Ainsi, le jeune réalisateur ne cède jamais à la facilité du gag ou de la punchline. Il écrit ses dialogues avec soin, faisant naître l’humour du décalage délicieux qui se crée entre les dialogues cocasses, les personnages, les lieux où ils se trouvent et les situations à caractère souvent tragique présentes dans le film. Les répliques font toujours mouche et McDonagh exploite à merveille ses talents de dialoguiste. Une place d’importance est ainsi accordée au scénario, tout de même très sombre puisqu’il est question du meurtre d’un enfant, de désespoir et de suicide, et d’autres thèmes finalement très adultes comme la rédemption, le paradis et l’enfer… En cela In Bruges est un film très mature, qui ne donne jamais l’impression de voir des grands enfants s’amuser avec des revolvers. Au contraire, un soin tout particulier est porté aux personnages et à leur psychologie, ce qui permet de rendre immédiatement crédible les émotions très diverses que le réalisateur tente efficacement de faire passer. Il est secondé en cela par un remarquable casting dont l’élément le plus surprenant est sans conteste Colin Farrell. L’acteur américain, surtout connu pour jouer des rôles de merde dans des bouses hollywoodiennes telles que Phone game ou S.W.A.T. unité d’élite, étonne par son jeu tout à fait crédible. Il se révèle excellent dans le rôle de Ray, le jeune tueur irlandais dont le premier contrat se termine par un accident funeste à plus d’un titre. Naïf et impulsif, Ray est comme un enfant qui vit son séjour à Bruges comme une visite obligée d’un musée ennuyeux. Nostalgique de son Dublin natal, il n’aspire qu’à fréquenter le pub du coin. Mais si les charmes de la Venise du Nord le laissent de marbre, il est en revanche capable de s’extasier devant le tournage d’un film mettant en scène des nains ou de céder aux charmes d’une mystérieuse et jolie brugeoise. Cependant il reste hanté par le désastre de son premier contrat, et ses remords ne tarderons pas à transformer son séjour à Bruges en un voyage au milieu d’un enfer digne des toiles de Hieronymus Bosch. Il peut cependant compter sur Ken, l’autre tueur contraint de se terrer dans la ville Belge.

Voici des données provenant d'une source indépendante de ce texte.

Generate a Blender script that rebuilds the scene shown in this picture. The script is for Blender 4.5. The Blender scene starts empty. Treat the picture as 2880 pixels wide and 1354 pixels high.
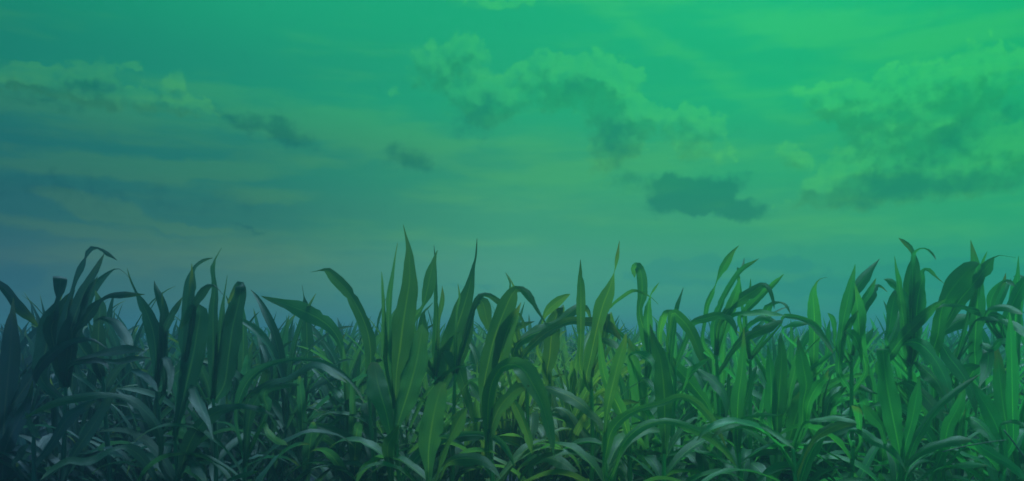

A l’inverse de Ray, Ken est un truand vieillissant mais affable, qui semble ravi de jouer les touristes dans la vieille ville médiévale. Il ne lâche jamais son guide touristique et se régale des visites de musées et des canaux. Ils forment un excellent duo dont le potentiel comique est parfaitement exploité par le réalisateur qui prend soin d’utiliser les relations entre les personnages comme axe narratif. Avare en scènes d’actions, le film tourne le dos au spectaculaire pour se concentrer sur la psychologie de ses personnages. Les deux tueurs bien sûr, qui apparaissent tout de suite comme très humains et attachants, mais aussi tous les second rôles qui sont loin d’êtres mis de coté. Au contraire, le film nous offre toute une galerie de personnages secondaires savoureux parmi lesquels on croise un acteur nain drogué, raciste et amateur de prostituées, sa dealeuse dont le joli minois ne laissera pas Ray indifférent (ni le spectateur d’ailleurs), un chef de gang psychopathe et grossier mais au code d’honneur très strict, un skinhead maladroit, etc… Tous ces personnages ont une psychologie très fouillée et joueront tous leur rôle dans cette folle histoire tour à tour désopilante et sanglante. Volontairement tournée sur les rapports humains, cette petite comédie noire surprend encore par ces quelques scènes violentes, qui, loin de jurer avec l’ensemble, participent au ton très adulte et mature qu’a voulu donner McDonagh à son film.

Bref, In Bruges est un petit bijou résolument novateur et très habile qui se révèle être une réussite parfaite sur tous les plans. Irrésistiblement drôle et très touchant, le film brille par sa galerie de personnages savoureux et par son ton toujours très judicieux. Un très grand petit film qui ravira les curieux et les cinéphiles.